DATA EXCERPT:
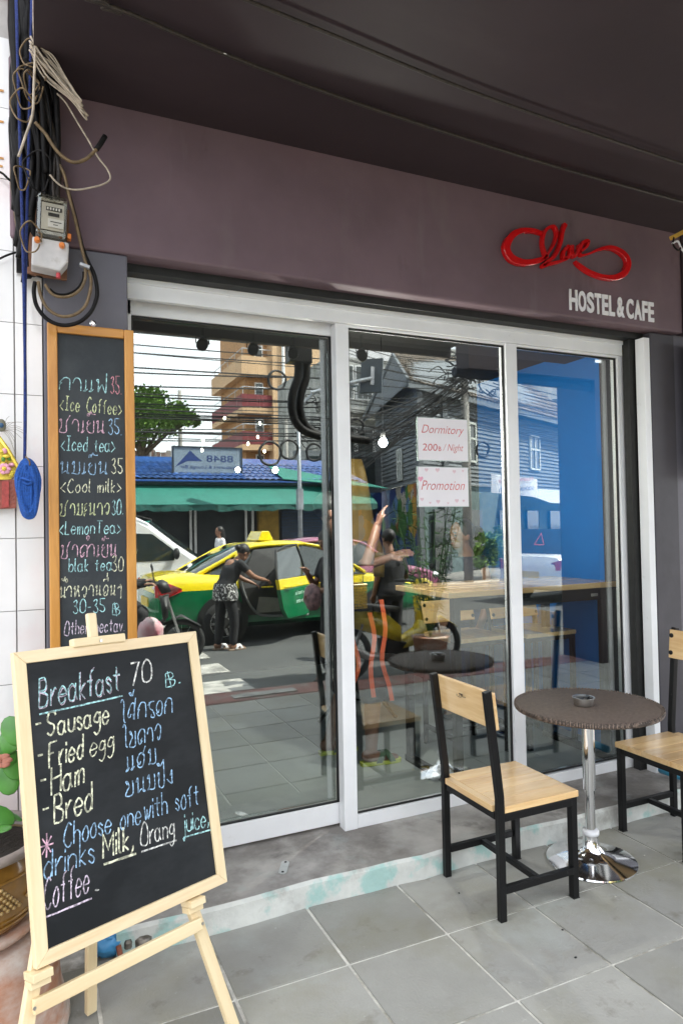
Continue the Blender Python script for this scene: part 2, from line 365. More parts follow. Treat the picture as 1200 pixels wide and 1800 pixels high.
# a few cracks/stucco ridges on beam
# upper storeys of the neighbours (they only shade the street)
nb = thing('neighbour_shop', 'white tiled neighbouring shop wall left of the chalkboard menu', 'building', (-1.5, 2.9, 0))
P(MB().box((-4, 2.875, -.05), (.052, 3.12, 7.2)), 'wall', m_grout, nb)
P(MB().box((-4, 2.86, 3.63), (.0, 2.874, 5)), 'red_band', mat('red_band_paint', (.45, .06, .05), .6), nb)
tw = {}
m_in = []
cols = [(.0545, -.0425), (-.0455, -.245), (-.248, -.448), (-.451, -.651), (-.654, -.854)]
zs = [2.369 - .2735 * k for k in range(-4, 10)]
for a, b in cols:
    key = round(a - b, 3)
    if key not in tw: tw[key] = MB().box((.0013, 0, .0013), (key - .0013, .012, .2735 - .0013)).mesh('wall_tile', m_tilewhite)
    for z in zs:
        if z > 3.63 or z < -.2: continue
        o = link('wall_tile', tw[key], nb, (b + 1.5, 2.862 - 2.9 + random.uniform(-.0008, .0008), z - .2735 + .0))
# pink upper boards of neighbour
# right neighbour
rb = thing('right_neighbour_shop', 'shop edge at the right with an orange framed panel on it', 'building', (4.6, 2.95, 0))
P(MB().box((3.556, 2.90, -.05), (6.4, 3.12, 3.4)), 'wall', m_pillar, rb)
P(MB().box((3.575, 2.84, 2.69), (6.4, 2.898, 3.4)), 'lintel', m_ceil, rb)
P(MB().box((5.75, -.2, -.05), (6.35, .4, 3.35)), 'street_column', m_ceil, rb)
P(MB().box((4.05, .2, 3.15), (5.745, .42, 3.45)), 'awning_box', m_ceil, rb)
P(MB().tube([(3.95, .31, 3.12), (5.74, .31, 3.09)], .05), 'rolled_awning', mat('dark_canvas', (.02, .025, .04), .8), rb)
P(MB().box((3.7505, .75, 3.287), (9.4, 2.838, 3.5)), 'canopy_slab', m_ceil, rb)  # lengthened and closed up to the shop canopy to block direct sun
sg = thing('framed_panel', 'orange framed signboard at the right edge beside the grey pillar', 'sign', (3.8, 2.84, 1.0))
xa = 3.565
sg.location = (3.8, 2.84, 0)
P(MB().box((xa, 2.81, 1.84), (xa + .045, 2.835, 2.64)), 'frame', m_frame_orange, sg, bevel=.004)
P(MB().box((xa + .046, 2.81, 2.6), (4.2, 2.835, 2.64)), 'frame', m_frame_orange_h, sg, bevel=.004)
P(MB().box((xa + .046, 2.82, 1.84), (4.2, 2.834, 2.599)), 'board', m_board, sg)
# ---------------------------------------------------------------- interior
o = MB().box((-.9, 3.2, -.05), (3.5, 6.8, .1)).build('floor', mat('cafe_floor_tile', (.34, .37, .35), .35, var=.15, scale=2)); struct(o)
o = MB().box((3.45, 3.12, .1), (3.5, 4.75, 2.75)).build('wall_right', m_bluewall); struct(o)
o = MB().box((3.42, 4.752, .1), (3.5, 6.8, 2.75)).build('wall_right_shaded', m_darkwall); struct(o)  # dark colour here stands in for light falling off along the blue wall
o = MB().box((-.95, 3.12, .1), (-.9, 6.8, 2.75)).build('wall_left', m_darkwall); struct(o)
o = MB().box((-.95, 6.8, .1), (3.5, 6.85, 2.75)).build('wall_back', m_darkwall); struct(o)
o = MB().box((-.95, 3.12, 2.75), (3.5, 6.85, 2.8)).build('ceiling', m_darkwall); struct(o)
P(MB().box((-.9, 3.121, .1), (.37, 3.16, 2.75)), 'inner_lining', m_darkwall)
# ---------------------------------------------------------------- door and fixed windows
def frame_rect(mb, x0, x1, z0, z1, y0, y1, l, r, t, b):
    mb.box((x0, y0, z0), (x0 + l, y1, z1)); mb.box((x1 - r, y0, z0), (x1, y1, z1))
    mb.box((x0 + l, y0, z1 - t), (x1 - r, y1, z1)); mb.box((x0 + l, y0, z0), (x1 - r, y1, z0 + b))
win = thing('shopfront_window', 'fixed white framed glazing right of the sliding door with two tall panes', 'window', (2.4, 3.03, .1))
P(MB().box((.376, 3.02, 2.568), (3.345, 3.05, 2.655)), 'head_rail', m_alu, win, bevel=.003)
P(MB().box((.376, 3.012, 2.632), (3.345, 3.019, 2.655)), 'head_lip', m_alu, win)
P(MB().box((1.372, 3.028, .1), (1.442, 3.09, 2.567)), 'mullion', m_alu, win, bevel=.003)
P(MB().box((2.398, 3.028, .1), (2.474, 3.09, 2.567)), 'mullion', m_alu, win, bevel=.003)
P(MB().box((3.232, 3.034, .1), (3.30, 3.09, 2.567)), 'jamb', m_alu, win, bevel=.003)
P(MB().box((1.4435, 3.032, .1), (2.3965, 3.088, .165)), 'sill', m_alu, win, bevel=.003)
P(MB().box((2.4755, 3.032, .1), (3.2305, 3.088, .160)), 'sill', m_alu, win, bevel=.003)
P(MB().box((1.4435, 3.034, 2.555), (2.3965, 3.088, 2.5675)), 'top_bead', m_alu, win)
P(MB().box((2.4755, 3.034, 2.555), (3.2305, 3.088, 2.5675)), 'top_bead', m_alu, win)
for a, b in ((1.4435, 2.3965), (2.4755, 3.2305)):
    g = MB(); frame_rect(g, a, b, .1655, 2.5545, 3.045, 3.056, .007, .009, .009, .007); P(g, 'gasket', m_gasket, win)
    P(MB().box((a + .007, 3.06, .172), (b - .007, 3.066, 2.546)), 'pane', m_glass2, win)
door = thing('sliding_door', 'white framed sliding glass door behind the menu board and easel', 'door', (.9, 3.1, .1))
P(MB().box((.40, 3.10, .112), (1.42, 3.128, .212)), 'bottom_rail', m_alu, door, bevel=.003)
P(MB().box((.40, 3.10, 2.522), (1.42, 3.128, 2.60)), 'top_rail', m_alu, door, bevel=.003)
P(MB().box((.378, 3.10, .112), (.418, 3.128, 2.60)), 'stile', m_alu, door, bevel=.002)
P(MB().box((1.385, 3.10, .2125), (1.42, 3.128, 2.5215)), 'stile', m_alu, door, bevel=.002)
g = MB(); frame_rect(g, .4185, 1.3845, .2125, 2.5215, 3.108, 3.12, .007, .012, .007, .007); P(g, 'gasket', m_gasket, door)
P(MB().box((.426, 3.13, .22), (1.372, 3.136, 2.514)), 'pane', m_glass, door)
P(MB().box((.376, 3.06, 2.585), (1.371, 3.095, 2.63)), 'head_track', m_alu_grey, win)
# shutter guide at right
gd = MB().box((3.300, 2.895, .1), (3.347, 2.96, 2.652)).build('shutter_guide', m_alu, bevel=.003)
tag(gd, 'white square shutter guide post standing against the right grey pillar', 'post')
# floor bolt plate let into the step
fb = thing('floor_bolt', 'small steel floor bolt plate let into the concrete step', 'bolt plate', (.99, 2.83, .1), R(-28))
pl = MB()
ring = [(.018 * math.cos(a) + (.0 if math.cos(a) > 0 else 0), .05 * (1 if math.sin(a) > 0 else -1) * .8 + .018 * math.sin(a)) for a in [2 * PI * k / 24 for k in range(24)]]
pl.prism([(x, y, .0005) for x, y in ring], (0, 0, .003)); pl.build('plate', m_steel, fb)
for yy in (-.04, .045): MB().lathe([(.006, 0), (.006, .001)], 12, (0, yy, .0038)).build('hole', m_black, fb)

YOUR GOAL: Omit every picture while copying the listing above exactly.

ANSWER FOR THIS EXERCISE:
Continue the Blender Python script for this scene: part 2, from line 365. More parts follow. Treat the picture as 1200 pixels wide and 1800 pixels high.
# a few cracks/stucco ridges on beam
# upper storeys of the neighbours (they only shade the street)
nb = thing('neighbour_shop', 'white tiled neighbouring shop wall left of the chalkboard menu', 'building', (-1.5, 2.9, 0))
P(MB().box((-4, 2.875, -.05), (.052, 3.12, 7.2)), 'wall', m_grout, nb)
P(MB().box((-4, 2.86, 3.63), (.0, 2.874, 5)), 'red_band', mat('red_band_paint', (.45, .06, .05), .6), nb)
tw = {}
m_in = []
cols = [(.0545, -.0425), (-.0455, -.245), (-.248, -.448), (-.451, -.651), (-.654, -.854)]
zs = [2.369 - .2735 * k for k in range(-4, 10)]
for a, b in cols:
    key = round(a - b, 3)
    if key not in tw: tw[key] = MB().box((.0013, 0, .0013), (key - .0013, .012, .2735 - .0013)).mesh('wall_tile', m_tilewhite)
    for z in zs:
        if z > 3.63 or z < -.2: continue
        o = link('wall_tile', tw[key], nb, (b + 1.5, 2.862 - 2.9 + random.uniform(-.0008, .0008), z - .2735 + .0))
# pink upper boards of neighbour
# right neighbour
rb = thing('right_neighbour_shop', 'shop edge at the right with an orange framed panel on it', 'building', (4.6, 2.95, 0))
P(MB().box((3.556, 2.90, -.05), (6.4, 3.12, 3.4)), 'wall', m_pillar, rb)
P(MB().box((3.575, 2.84, 2.69), (6.4, 2.898, 3.4)), 'lintel', m_ceil, rb)
P(MB().box((5.75, -.2, -.05), (6.35, .4, 3.35)), 'street_column', m_ceil, rb)
P(MB().box((4.05, .2, 3.15), (5.745, .42, 3.45)), 'awning_box', m_ceil, rb)
P(MB().tube([(3.95, .31, 3.12), (5.74, .31, 3.09)], .05), 'rolled_awning', mat('dark_canvas', (.02, .025, .04), .8), rb)
P(MB().box((3.7505, .75, 3.287), (9.4, 2.838, 3.5)), 'canopy_slab', m_ceil, rb)  # lengthened and closed up to the shop canopy to block direct sun
sg = thing('framed_panel', 'orange framed signboard at the right edge beside the grey pillar', 'sign', (3.8, 2.84, 1.0))
xa = 3.565
sg.location = (3.8, 2.84, 0)
P(MB().box((xa, 2.81, 1.84), (xa + .045, 2.835, 2.64)), 'frame', m_frame_orange, sg, bevel=.004)
P(MB().box((xa + .046, 2.81, 2.6), (4.2, 2.835, 2.64)), 'frame', m_frame_orange_h, sg, bevel=.004)
P(MB().box((xa + .046, 2.82, 1.84), (4.2, 2.834, 2.599)), 'board', m_board, sg)
# ---------------------------------------------------------------- interior
o = MB().box((-.9, 3.2, -.05), (3.5, 6.8, .1)).build('floor', mat('cafe_floor_tile', (.34, .37, .35), .35, var=.15, scale=2)); struct(o)
o = MB().box((3.45, 3.12, .1), (3.5, 4.75, 2.75)).build('wall_right', m_bluewall); struct(o)
o = MB().box((3.42, 4.752, .1), (3.5, 6.8, 2.75)).build('wall_right_shaded', m_darkwall); struct(o)  # dark colour here stands in for light falling off along the blue wall
o = MB().box((-.95, 3.12, .1), (-.9, 6.8, 2.75)).build('wall_left', m_darkwall); struct(o)
o = MB().box((-.95, 6.8, .1), (3.5, 6.85, 2.75)).build('wall_back', m_darkwall); struct(o)
o = MB().box((-.95, 3.12, 2.75), (3.5, 6.85, 2.8)).build('ceiling', m_darkwall); struct(o)
P(MB().box((-.9, 3.121, .1), (.37, 3.16, 2.75)), 'inner_lining', m_darkwall)
# ---------------------------------------------------------------- door and fixed windows
def frame_rect(mb, x0, x1, z0, z1, y0, y1, l, r, t, b):
    mb.box((x0, y0, z0), (x0 + l, y1, z1)); mb.box((x1 - r, y0, z0), (x1, y1, z1))
    mb.box((x0 + l, y0, z1 - t), (x1 - r, y1, z1)); mb.box((x0 + l, y0, z0), (x1 - r, y1, z0 + b))
win = thing('shopfront_window', 'fixed white framed glazing right of the sliding door with two tall panes', 'window', (2.4, 3.03, .1))
P(MB().box((.376, 3.02, 2.568), (3.345, 3.05, 2.655)), 'head_rail', m_alu, win, bevel=.003)
P(MB().box((.376, 3.012, 2.632), (3.345, 3.019, 2.655)), 'head_lip', m_alu, win)
P(MB().box((1.372, 3.028, .1), (1.442, 3.09, 2.567)), 'mullion', m_alu, win, bevel=.003)
P(MB().box((2.398, 3.028, .1), (2.474, 3.09, 2.567)), 'mullion', m_alu, win, bevel=.003)
P(MB().box((3.232, 3.034, .1), (3.30, 3.09, 2.567)), 'jamb', m_alu, win, bevel=.003)
P(MB().box((1.4435, 3.032, .1), (2.3965, 3.088, .165)), 'sill', m_alu, win, bevel=.003)
P(MB().box((2.4755, 3.032, .1), (3.2305, 3.088, .160)), 'sill', m_alu, win, bevel=.003)
P(MB().box((1.4435, 3.034, 2.555), (2.3965, 3.088, 2.5675)), 'top_bead', m_alu, win)
P(MB().box((2.4755, 3.034, 2.555), (3.2305, 3.088, 2.5675)), 'top_bead', m_alu, win)
for a, b in ((1.4435, 2.3965), (2.4755, 3.2305)):
    g = MB(); frame_rect(g, a, b, .1655, 2.5545, 3.045, 3.056, .007, .009, .009, .007); P(g, 'gasket', m_gasket, win)
    P(MB().box((a + .007, 3.06, .172), (b - .007, 3.066, 2.546)), 'pane', m_glass2, win)
door = thing('sliding_door', 'white framed sliding glass door behind the menu board and easel', 'door', (.9, 3.1, .1))
P(MB().box((.40, 3.10, .112), (1.42, 3.128, .212)), 'bottom_rail', m_alu, door, bevel=.003)
P(MB().box((.40, 3.10, 2.522), (1.42, 3.128, 2.60)), 'top_rail', m_alu, door, bevel=.003)
P(MB().box((.378, 3.10, .112), (.418, 3.128, 2.60)), 'stile', m_alu, door, bevel=.002)
P(MB().box((1.385, 3.10, .2125), (1.42, 3.128, 2.5215)), 'stile', m_alu, door, bevel=.002)
g = MB(); frame_rect(g, .4185, 1.3845, .2125, 2.5215, 3.108, 3.12, .007, .012, .007, .007); P(g, 'gasket', m_gasket, door)
P(MB().box((.426, 3.13, .22), (1.372, 3.136, 2.514)), 'pane', m_glass, door)
P(MB().box((.376, 3.06, 2.585), (1.371, 3.095, 2.63)), 'head_track', m_alu_grey, win)
# shutter guide at right
gd = MB().box((3.300, 2.895, .1), (3.347, 2.96, 2.652)).build('shutter_guide', m_alu, bevel=.003)
tag(gd, 'white square shutter guide post standing against the right grey pillar', 'post')
# floor bolt plate let into the step
fb = thing('floor_bolt', 'small steel floor bolt plate let into the concrete step', 'bolt plate', (.99, 2.83, .1), R(-28))
pl = MB()
ring = [(.018 * math.cos(a) + (.0 if math.cos(a) > 0 else 0), .05 * (1 if math.sin(a) > 0 else -1) * .8 + .018 * math.sin(a)) for a in [2 * PI * k / 24 for k in range(24)]]
pl.prism([(x, y, .0005) for x, y in ring], (0, 0, .003)); pl.build('plate', m_steel, fb)
for yy in (-.04, .045): MB().lathe([(.006, 0), (.006, .001)], 12, (0, yy, .0038)).build('hole', m_black, fb)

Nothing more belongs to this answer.